CEO Jeff Miller described the market shift during the earnings call: "The supply overhang is no longer a concern. That is swept away, and structural demand remains intact. Energy security is no longer simply a talking point; it demands action."

Middle East War Absorbs $0.02 to $0.03 Per Share in Q1

Middle East and Asia revenue fell 13% year over year to $1.3 billion, dragged lower by logistics cost increases, supply chain disruptions, and higher material prices stemming from the regional conflict. Chief Financial Officer Eric Carre quantified the drag at $0.02 to $0.03 per diluted share in Q1, with the impact expected to widen to $0.07 to $0.09 per share in the second quarter as the disruption persists. Despite the headwind, international operations collectively outpaced disruptions from the Middle East conflict, Miller said, pointing to growth in Latin America and Europe as offsets.

The Middle East's role in global oil supply has been upended in 2026. Strait of Hormuz closures earlier this month pushed WTI toward $83 before a ceasefire announcement eased pressure, while Basra crude production collapsed to roughly 30% of capacity. That backdrop has complicated oilfield services scheduling and logistics in the Gulf region, but has simultaneously accelerated spending in alternative supply regions, including Latin America and West Africa, that Halliburton is well positioned to capture.

North America Shows Early Recovery Signs

North America revenue declined 4% year over year to $2.1 billion, reflecting lower hydraulic fracturing and artificial lift activity compared to the prior year. However, forward-looking indicators suggest the trough may have passed. Miller noted that frac calendar white space for Q2 is nearly eliminated, with premium dual-fuel frac equipment approaching sold-out status and spot-work inquiries increasing from smaller operators.
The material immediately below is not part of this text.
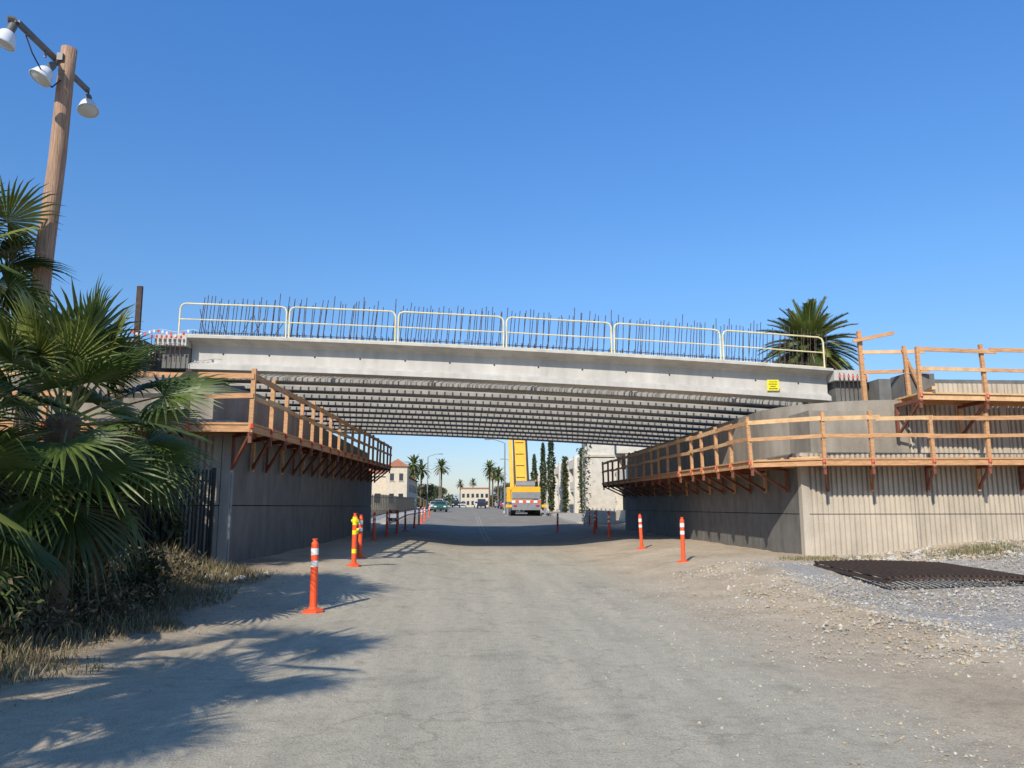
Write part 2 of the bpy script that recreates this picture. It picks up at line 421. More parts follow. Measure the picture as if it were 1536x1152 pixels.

The Completion and Production segment, which includes pressure pumping and artificial lift, generated $3.0 billion in revenue at a 15% operating margin, down 3% year over year. The Drilling and Evaluation segment produced $2.4 billion, up 4%, supported by project management work in Latin America and drilling services in Europe, also at a 15% operating margin.
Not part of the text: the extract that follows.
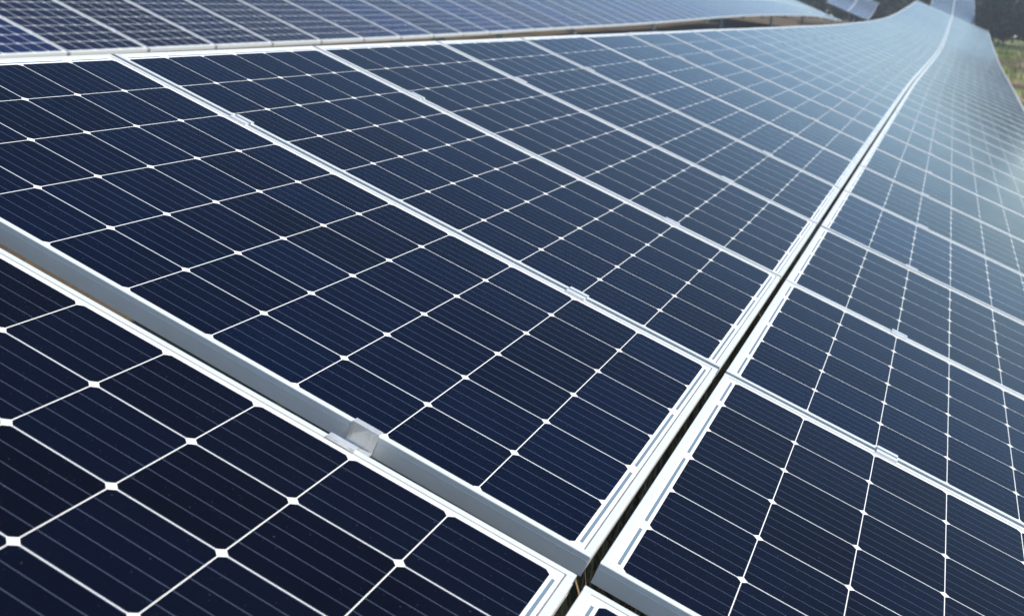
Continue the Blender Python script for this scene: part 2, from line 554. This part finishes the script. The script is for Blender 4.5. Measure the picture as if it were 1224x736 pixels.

Q2 Guidance and Full-Year Capital Discipline

Halliburton guided Q2 Completion and Production revenue to increase 4% to 6% sequentially, with margins expanding 50 to 100 basis points. Drilling and Evaluation revenue is expected to be flat to down 2% sequentially, reflecting a seasonal decline in software sales, with margins contracting 75 to 125 basis points.

Capital expenditure for full-year 2026 is targeted at $1.1 billion. The company returned $100 million to shareholders through share buybacks in Q1 and paid a quarterly dividend of $0.17 per share, maintaining a consecutive payment record spanning 56 years. CFO Carre signaled accelerating buybacks: "You can expect Q2 to be higher than Q1, and H2 to be higher than H1." Full-year 2026 analyst consensus EPS stands at $2.20.
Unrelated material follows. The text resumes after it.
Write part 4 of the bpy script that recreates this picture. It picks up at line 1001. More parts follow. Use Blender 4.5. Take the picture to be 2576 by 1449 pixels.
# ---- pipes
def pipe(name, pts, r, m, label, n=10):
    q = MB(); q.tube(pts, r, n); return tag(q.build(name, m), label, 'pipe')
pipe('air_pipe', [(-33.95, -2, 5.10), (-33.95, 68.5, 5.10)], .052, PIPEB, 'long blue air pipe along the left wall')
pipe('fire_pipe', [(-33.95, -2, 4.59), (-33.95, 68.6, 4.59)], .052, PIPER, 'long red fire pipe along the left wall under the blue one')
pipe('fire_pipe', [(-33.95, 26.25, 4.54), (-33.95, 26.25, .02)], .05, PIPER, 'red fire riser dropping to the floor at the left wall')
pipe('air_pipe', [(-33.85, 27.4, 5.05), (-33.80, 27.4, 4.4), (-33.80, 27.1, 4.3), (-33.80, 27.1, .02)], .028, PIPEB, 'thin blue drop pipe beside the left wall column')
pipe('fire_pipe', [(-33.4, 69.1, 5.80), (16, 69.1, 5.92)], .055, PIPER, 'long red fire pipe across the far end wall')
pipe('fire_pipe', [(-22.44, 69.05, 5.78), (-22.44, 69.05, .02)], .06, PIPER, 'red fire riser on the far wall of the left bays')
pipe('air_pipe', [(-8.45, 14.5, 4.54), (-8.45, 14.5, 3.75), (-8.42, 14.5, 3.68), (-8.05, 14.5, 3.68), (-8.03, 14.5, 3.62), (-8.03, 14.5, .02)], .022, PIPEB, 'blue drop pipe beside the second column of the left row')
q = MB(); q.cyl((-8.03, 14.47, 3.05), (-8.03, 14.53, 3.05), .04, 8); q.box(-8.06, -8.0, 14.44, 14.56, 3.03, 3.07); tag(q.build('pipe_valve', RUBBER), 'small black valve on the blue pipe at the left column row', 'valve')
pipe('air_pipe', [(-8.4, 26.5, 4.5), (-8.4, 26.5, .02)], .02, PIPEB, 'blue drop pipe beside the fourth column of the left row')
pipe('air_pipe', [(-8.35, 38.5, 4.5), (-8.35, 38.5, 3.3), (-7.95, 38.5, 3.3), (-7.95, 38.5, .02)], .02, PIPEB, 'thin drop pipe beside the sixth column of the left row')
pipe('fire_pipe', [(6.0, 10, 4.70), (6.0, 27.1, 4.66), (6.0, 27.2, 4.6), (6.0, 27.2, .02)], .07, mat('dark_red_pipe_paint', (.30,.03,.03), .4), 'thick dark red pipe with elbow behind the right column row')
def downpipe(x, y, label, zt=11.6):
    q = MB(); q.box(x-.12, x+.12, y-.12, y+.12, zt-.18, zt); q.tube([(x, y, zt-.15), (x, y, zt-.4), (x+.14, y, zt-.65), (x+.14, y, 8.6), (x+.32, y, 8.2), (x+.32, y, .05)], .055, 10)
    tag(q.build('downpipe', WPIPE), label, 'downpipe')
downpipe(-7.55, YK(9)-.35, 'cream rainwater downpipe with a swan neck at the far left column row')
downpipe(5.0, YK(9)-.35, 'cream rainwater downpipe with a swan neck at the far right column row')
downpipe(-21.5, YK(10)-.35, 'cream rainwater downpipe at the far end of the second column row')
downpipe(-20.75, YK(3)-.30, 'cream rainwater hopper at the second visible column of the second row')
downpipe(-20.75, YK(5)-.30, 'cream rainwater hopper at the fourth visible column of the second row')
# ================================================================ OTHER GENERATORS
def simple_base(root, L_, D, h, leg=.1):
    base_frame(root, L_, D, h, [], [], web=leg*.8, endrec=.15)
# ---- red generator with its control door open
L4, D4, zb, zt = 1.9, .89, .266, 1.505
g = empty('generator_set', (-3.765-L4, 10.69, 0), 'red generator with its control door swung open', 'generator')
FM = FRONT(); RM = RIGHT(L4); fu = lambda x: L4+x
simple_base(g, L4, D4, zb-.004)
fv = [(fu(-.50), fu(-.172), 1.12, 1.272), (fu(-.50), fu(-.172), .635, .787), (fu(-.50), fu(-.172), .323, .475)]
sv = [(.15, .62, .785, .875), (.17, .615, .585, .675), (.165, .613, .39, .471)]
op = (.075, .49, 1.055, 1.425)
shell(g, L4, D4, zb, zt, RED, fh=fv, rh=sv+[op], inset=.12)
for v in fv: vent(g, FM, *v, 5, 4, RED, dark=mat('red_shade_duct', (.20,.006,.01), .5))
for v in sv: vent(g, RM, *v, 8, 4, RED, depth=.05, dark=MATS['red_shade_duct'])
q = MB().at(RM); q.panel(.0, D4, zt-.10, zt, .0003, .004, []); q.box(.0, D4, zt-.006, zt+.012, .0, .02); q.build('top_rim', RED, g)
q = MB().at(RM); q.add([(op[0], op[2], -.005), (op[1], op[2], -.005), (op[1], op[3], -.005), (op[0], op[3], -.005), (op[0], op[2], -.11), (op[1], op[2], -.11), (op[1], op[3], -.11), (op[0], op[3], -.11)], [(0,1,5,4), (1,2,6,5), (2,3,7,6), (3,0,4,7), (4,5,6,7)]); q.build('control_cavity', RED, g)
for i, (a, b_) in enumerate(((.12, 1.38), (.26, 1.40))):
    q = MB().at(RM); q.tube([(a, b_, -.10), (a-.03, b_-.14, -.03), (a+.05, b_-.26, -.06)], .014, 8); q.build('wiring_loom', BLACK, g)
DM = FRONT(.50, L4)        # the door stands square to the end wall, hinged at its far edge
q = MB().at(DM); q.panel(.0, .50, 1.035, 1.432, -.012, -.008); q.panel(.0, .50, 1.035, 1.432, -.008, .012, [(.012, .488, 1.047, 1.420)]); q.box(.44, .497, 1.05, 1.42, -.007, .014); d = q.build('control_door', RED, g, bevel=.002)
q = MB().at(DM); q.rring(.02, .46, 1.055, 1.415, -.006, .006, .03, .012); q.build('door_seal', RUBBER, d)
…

Shares of Halliburton rose 4.21% in pre-market trading to $37.80 following the results, extending a rally driven by optimism about North American oilfield services utilization and the YPF deal's long-term revenue visibility. Rival SLB reports Q1 results on April 24, offering the next read on whether international growth momentum is broadening across the oilfield services sector. Analysts expect SLB to report $0.51 EPS on approximately $9 billion in revenue, reflecting similar headwinds in the Middle East offset by international growth elsewhere.

The Halliburton results arrive as integrated majors accelerate upstream spending. BP's reversal of its 2020 green pivot, driven by Elliott Management pressure and energy security imperatives, underscores the demand environment that oilfield services companies are navigating as operators redirect capital toward conventional and unconventional oil and gas drilling programs. Sources: SLB investor relations, Halliburton investor relations.